These are the large underwater highways on which almost all our Internet connections depend. Giant fiber optic cables, coated with steel and plastics, buried in shipping routes congested with merchant ship traffic, mostly running along the seabed. Ships know where they are and must avoid anchoring on top of the cables to prevent damage. However, news of submarine cable cuts frequently emerges in waters as distant as the Baltic Sea and the South China Sea.
In Europe, Russia has been pointed out as responsible for a hybrid underwater warfare. Last December, a 170-kilometer underwater cable connecting Finland and Estonia was damaged. Both countries blamed the Putin regime. In November, a 217-kilometer cable between the Swedish island of Gotland and Lithuania was disconnected. Just 24 hours later, another communication cable of 1,200 kilometers between Finland and the German port of Rostock was broken.
Following these two recent incidents, the Danish navy detained a Chinese bulk carrier for its alleged involvement in submarine sabotage in the Baltic Sea. However, several researchers blamed Russia for using the Chinese-built ship, a country also not free from suspicions of hybrid warfare, but in its case closer to its coast, in the waters surrounding Taiwan.

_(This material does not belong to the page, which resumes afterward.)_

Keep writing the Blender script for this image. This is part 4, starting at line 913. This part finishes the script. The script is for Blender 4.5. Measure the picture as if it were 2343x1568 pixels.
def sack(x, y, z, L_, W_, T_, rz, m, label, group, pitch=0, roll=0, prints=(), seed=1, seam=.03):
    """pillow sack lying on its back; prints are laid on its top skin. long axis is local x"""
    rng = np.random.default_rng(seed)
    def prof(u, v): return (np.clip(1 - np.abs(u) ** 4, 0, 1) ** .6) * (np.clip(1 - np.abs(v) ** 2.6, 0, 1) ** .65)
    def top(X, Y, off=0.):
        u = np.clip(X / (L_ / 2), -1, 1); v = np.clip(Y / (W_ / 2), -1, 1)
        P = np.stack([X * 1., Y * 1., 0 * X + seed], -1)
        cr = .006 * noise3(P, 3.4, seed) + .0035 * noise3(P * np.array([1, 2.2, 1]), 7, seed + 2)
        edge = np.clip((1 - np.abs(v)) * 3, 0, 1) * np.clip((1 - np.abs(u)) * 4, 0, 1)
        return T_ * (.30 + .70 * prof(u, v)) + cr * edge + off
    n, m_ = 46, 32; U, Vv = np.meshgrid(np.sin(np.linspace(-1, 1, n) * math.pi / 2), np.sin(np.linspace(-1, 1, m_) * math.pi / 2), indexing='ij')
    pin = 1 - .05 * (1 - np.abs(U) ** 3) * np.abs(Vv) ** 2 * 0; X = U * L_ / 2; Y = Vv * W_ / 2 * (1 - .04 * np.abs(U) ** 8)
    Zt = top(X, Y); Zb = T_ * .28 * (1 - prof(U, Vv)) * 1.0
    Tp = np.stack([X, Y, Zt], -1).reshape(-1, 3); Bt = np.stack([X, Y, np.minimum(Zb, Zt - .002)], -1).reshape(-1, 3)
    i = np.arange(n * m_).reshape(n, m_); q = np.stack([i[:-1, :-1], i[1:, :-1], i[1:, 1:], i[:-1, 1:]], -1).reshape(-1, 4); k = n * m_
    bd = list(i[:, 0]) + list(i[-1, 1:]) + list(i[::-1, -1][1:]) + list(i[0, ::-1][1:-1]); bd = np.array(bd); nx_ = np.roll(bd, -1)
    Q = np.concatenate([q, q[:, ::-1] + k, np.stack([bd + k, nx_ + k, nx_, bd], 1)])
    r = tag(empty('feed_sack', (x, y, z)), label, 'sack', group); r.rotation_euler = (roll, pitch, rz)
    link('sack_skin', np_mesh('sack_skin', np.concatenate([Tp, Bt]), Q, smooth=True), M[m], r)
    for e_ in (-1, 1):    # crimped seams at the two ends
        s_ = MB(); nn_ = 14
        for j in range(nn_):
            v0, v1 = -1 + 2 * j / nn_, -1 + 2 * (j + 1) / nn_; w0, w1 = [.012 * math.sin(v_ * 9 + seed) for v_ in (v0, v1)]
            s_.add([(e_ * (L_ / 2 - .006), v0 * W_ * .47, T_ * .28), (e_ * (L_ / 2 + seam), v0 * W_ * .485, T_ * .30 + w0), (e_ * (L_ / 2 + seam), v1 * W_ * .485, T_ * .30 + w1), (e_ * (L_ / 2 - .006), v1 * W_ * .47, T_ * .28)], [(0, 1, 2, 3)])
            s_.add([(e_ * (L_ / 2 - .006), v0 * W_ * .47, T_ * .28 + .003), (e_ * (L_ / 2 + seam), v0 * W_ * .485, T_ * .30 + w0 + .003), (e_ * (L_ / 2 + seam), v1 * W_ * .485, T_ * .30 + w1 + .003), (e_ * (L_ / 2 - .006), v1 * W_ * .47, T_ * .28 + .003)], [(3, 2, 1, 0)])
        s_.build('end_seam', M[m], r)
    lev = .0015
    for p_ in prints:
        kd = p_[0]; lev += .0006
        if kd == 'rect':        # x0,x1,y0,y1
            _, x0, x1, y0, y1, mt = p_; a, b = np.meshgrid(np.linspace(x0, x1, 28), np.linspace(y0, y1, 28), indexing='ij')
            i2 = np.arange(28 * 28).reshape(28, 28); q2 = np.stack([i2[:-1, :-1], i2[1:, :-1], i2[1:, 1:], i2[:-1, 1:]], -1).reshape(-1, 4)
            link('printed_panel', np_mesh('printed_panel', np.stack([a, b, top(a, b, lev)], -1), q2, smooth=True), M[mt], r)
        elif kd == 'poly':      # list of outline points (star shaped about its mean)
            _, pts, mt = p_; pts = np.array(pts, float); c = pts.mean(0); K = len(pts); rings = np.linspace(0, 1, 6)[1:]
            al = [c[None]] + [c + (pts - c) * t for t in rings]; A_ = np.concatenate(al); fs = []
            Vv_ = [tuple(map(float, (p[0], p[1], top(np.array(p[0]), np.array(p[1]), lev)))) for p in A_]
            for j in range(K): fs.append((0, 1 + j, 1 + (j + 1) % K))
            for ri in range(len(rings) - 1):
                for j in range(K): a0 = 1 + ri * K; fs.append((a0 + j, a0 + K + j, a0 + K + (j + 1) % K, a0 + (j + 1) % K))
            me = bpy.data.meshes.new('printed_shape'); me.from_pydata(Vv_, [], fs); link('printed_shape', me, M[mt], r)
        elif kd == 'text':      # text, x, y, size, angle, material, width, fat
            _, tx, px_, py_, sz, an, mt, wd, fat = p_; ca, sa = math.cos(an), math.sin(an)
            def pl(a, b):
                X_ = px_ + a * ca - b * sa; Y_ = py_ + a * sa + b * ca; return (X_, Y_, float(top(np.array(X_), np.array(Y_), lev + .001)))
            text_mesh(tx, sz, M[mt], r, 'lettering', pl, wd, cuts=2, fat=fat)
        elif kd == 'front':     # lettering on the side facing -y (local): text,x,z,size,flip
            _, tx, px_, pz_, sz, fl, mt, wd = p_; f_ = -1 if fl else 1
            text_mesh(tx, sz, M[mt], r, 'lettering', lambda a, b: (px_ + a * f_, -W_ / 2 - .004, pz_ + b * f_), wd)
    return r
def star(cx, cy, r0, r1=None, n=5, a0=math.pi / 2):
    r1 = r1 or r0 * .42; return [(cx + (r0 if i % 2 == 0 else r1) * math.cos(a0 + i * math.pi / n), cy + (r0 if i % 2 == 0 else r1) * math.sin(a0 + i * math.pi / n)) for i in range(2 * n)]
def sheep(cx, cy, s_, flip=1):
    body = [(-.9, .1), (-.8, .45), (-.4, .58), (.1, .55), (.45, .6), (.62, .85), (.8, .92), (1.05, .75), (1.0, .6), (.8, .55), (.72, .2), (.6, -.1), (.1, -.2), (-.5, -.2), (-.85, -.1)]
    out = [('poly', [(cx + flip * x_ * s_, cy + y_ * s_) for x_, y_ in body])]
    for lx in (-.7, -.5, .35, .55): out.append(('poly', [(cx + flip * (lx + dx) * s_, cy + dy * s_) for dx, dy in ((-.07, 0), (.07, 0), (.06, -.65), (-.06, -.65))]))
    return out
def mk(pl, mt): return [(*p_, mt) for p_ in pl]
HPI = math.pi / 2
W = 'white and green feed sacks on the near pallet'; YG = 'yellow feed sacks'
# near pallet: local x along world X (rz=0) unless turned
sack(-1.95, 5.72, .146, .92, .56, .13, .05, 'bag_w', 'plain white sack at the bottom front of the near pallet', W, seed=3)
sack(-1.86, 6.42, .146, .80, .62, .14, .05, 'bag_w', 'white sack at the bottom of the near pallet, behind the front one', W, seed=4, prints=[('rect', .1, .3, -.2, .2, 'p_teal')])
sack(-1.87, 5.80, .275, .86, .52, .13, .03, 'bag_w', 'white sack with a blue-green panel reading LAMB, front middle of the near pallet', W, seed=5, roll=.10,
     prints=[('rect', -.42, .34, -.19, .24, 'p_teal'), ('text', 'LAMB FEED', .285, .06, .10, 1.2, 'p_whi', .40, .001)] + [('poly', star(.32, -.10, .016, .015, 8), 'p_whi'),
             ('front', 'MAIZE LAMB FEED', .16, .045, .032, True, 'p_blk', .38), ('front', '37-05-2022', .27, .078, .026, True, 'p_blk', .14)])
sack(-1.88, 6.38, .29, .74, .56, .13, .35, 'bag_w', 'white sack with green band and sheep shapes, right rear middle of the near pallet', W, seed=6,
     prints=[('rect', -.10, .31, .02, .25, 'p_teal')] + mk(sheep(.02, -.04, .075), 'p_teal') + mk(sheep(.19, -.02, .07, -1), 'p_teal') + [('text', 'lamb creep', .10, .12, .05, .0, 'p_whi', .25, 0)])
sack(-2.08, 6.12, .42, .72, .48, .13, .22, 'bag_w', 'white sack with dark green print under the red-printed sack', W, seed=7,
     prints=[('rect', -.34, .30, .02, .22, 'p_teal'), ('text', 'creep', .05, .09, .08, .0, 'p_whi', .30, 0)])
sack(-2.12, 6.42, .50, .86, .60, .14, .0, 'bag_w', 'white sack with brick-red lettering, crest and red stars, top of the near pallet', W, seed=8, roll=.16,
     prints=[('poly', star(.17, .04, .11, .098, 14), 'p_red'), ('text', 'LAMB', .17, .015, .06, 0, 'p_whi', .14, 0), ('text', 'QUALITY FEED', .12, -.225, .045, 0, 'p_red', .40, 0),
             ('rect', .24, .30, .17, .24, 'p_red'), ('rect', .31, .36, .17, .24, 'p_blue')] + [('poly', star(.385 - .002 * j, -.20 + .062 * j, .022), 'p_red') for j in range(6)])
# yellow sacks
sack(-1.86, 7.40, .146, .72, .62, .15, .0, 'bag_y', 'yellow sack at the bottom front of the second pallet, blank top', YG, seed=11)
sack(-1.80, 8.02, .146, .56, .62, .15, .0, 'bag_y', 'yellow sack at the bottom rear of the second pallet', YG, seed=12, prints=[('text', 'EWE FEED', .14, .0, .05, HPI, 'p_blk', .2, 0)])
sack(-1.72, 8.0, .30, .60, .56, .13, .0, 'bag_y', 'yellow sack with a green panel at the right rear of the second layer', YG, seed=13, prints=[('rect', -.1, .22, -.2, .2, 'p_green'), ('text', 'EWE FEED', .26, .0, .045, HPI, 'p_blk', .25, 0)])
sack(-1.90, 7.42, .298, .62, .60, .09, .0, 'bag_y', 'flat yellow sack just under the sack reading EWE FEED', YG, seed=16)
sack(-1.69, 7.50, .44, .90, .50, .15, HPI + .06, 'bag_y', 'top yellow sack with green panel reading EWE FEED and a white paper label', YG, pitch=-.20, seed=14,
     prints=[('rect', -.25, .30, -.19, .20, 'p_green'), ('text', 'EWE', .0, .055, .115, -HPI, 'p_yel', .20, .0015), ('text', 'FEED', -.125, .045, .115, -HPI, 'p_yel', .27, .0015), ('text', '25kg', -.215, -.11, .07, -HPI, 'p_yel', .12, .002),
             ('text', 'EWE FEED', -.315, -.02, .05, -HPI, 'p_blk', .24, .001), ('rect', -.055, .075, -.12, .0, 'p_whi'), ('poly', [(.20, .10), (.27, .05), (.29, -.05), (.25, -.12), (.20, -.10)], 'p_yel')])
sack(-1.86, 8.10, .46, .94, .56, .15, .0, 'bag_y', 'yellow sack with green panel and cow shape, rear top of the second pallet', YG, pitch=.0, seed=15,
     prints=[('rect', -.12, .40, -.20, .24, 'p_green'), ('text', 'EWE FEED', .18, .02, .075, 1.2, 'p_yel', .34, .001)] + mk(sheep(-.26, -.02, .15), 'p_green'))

On Tuesday, the Taiwanese coast guard detained a cargo ship registered under the Togolese flag but with a Chinese crew, suspected of cutting an underwater cable near the Penghu Islands, in the disputed Taiwan Strait. Taiwanese authorities stated, "The possibility of a deliberate gray zone act cannot be ruled out," referring to interference by Beijing.
Just a month ago, two submarine cables connecting Taiwan to the outlying island of Matsu were cut. A ship registered in Cameroon, also with a Chinese crew, was detained on suspicion of dragging its anchor over one of these cables, which was funded by the United States, the main international supporter of this island that China considers a separatist province.

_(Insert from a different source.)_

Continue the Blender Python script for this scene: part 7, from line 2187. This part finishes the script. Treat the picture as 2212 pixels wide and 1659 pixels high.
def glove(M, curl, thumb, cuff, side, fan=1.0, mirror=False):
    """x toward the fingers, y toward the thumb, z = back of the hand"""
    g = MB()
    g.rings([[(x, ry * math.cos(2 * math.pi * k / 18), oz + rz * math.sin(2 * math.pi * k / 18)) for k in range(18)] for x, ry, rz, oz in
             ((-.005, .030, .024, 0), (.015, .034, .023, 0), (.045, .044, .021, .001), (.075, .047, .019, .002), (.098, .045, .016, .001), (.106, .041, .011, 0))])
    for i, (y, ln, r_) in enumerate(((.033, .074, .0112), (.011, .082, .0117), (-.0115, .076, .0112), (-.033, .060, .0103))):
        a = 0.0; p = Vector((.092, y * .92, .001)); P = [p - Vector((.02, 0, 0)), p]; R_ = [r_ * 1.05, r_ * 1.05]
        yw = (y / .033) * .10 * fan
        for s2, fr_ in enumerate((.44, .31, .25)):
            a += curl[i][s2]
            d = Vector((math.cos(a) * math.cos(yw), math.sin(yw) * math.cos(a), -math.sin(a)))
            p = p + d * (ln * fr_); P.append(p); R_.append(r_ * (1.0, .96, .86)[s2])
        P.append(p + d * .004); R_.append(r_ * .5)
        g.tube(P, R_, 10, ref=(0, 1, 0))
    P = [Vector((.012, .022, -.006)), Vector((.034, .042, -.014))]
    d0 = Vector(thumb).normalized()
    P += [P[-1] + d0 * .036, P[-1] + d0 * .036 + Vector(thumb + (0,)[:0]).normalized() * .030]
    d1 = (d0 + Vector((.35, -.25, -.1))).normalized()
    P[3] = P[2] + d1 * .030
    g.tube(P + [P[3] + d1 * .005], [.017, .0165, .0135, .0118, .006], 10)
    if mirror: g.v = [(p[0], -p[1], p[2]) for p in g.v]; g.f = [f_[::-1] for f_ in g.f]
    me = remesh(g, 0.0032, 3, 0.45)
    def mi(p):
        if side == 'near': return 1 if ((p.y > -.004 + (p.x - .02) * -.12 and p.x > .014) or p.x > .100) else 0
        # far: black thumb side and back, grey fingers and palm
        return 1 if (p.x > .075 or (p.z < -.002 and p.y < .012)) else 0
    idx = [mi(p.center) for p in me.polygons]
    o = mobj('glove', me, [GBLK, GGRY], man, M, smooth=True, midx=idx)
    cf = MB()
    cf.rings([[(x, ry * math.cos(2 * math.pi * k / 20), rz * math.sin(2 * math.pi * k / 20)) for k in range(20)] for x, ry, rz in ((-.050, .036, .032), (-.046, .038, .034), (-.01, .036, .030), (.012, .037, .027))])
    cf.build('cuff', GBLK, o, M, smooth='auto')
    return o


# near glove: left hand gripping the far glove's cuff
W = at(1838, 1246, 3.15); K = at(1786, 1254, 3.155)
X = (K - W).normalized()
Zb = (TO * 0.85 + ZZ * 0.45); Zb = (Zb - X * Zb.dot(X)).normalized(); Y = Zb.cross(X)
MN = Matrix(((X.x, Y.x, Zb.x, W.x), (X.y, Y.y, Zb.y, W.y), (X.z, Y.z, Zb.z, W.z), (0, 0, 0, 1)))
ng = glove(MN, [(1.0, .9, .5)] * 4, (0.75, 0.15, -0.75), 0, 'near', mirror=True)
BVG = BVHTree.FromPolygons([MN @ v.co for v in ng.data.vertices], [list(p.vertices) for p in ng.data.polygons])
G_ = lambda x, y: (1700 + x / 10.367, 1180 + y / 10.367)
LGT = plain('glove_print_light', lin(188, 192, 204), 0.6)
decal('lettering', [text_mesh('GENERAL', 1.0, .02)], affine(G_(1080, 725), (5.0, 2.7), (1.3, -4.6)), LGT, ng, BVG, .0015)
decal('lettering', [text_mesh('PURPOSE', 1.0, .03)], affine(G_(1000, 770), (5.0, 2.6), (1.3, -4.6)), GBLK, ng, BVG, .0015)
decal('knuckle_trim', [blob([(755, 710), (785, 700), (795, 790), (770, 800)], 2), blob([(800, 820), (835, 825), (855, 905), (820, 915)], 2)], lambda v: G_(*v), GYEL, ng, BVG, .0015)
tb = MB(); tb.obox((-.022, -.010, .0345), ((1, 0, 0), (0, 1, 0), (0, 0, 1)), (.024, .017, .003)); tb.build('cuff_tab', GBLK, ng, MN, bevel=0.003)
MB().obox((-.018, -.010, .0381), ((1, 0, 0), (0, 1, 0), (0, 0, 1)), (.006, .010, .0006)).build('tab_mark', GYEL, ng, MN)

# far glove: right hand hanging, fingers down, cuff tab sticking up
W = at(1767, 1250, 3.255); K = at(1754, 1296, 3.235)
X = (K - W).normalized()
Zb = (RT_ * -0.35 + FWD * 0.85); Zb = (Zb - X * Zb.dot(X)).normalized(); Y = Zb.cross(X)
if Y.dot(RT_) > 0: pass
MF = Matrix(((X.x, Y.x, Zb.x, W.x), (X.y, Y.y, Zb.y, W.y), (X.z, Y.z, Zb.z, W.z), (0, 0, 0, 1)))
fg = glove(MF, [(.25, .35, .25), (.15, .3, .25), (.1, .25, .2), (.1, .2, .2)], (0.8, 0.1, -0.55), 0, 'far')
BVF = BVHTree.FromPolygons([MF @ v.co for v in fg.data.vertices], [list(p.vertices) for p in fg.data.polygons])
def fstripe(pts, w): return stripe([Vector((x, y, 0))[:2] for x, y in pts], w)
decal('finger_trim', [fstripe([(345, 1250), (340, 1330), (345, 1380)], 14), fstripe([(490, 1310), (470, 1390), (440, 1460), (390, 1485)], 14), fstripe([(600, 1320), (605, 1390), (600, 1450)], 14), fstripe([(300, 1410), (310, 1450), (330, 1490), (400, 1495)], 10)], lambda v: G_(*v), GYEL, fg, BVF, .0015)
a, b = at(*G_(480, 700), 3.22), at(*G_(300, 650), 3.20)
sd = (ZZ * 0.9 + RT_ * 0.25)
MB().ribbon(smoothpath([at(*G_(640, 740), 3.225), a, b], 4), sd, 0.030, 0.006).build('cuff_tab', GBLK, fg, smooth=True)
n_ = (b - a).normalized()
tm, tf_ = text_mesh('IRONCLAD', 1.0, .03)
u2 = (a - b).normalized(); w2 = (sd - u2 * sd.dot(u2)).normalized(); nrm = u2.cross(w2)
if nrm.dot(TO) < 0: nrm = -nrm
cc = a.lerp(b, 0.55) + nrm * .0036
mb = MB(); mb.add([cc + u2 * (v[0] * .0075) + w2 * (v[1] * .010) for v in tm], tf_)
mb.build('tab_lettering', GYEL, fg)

The Taiwanese coast guard reports that in both the recent incident this week and the January incidents, the detained ships had turned off their Automatic Identification System (AIS), which transmits the vessel's name, class, and location.

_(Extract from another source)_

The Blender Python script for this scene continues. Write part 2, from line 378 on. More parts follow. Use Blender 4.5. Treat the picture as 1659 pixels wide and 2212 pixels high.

Taipei frequently expresses concern about the fragility of its internet connections in the face of a possible attack by the Chinese military, which could easily isolate a self-governing island that sends and receives around 95% of its data traffic through fiber optic cables extending across 14 cables. These cables land at four coastal locations in Taiwan.
In the past three years, the Chinese People's Liberation Army (PLA) has conducted up to four major invasion drills around Taiwan. In all of them, they deployed their ships and combat aircraft around the island to hinder any rapid military assistance from allied forces in Japan, the Philippines, or the US. According to veteran former PLA general Wang Hongguang, the strategy after the blockade would be to bombard Taiwanese military targets for 24 hours, critical infrastructure such as power plants and fuel depots, and cut the submarine cables.
In addition to being key players in a future clash between China and Taiwan, these cables are also crucial infrastructure in Beijing's so-called Maritime Silk Road. China tasked its telecommunications giants (Huawei, China Telecom, China Mobile, and China Unicom) years ago with investing in the construction and maintenance of submarine cables worldwide (there are over 500 assets carrying 99% of intercontinental data and reaching around 1,400 coastal landing stations).
This raised concerns in the West about the Chinese regime's plans to dominate a future cyberwar or enhance its espionage using these connections. China Unicom was the main investor in the 5,800-kilometer cable connecting Brazil to Cameroon, which became operational in 2020. It has also participated in other submarine infrastructure projects to connect Africa to Europe.
While China has been striving to penetrate internet pipelines, in the US, aware that these are critical strategic assets in conflicts, efforts have been made to exclude Chinese companies from ambitious submarine cable projects in vast expanses of the Pacific, with the help of allies like Australia and New Zealand. It is the new Cold War under the sea.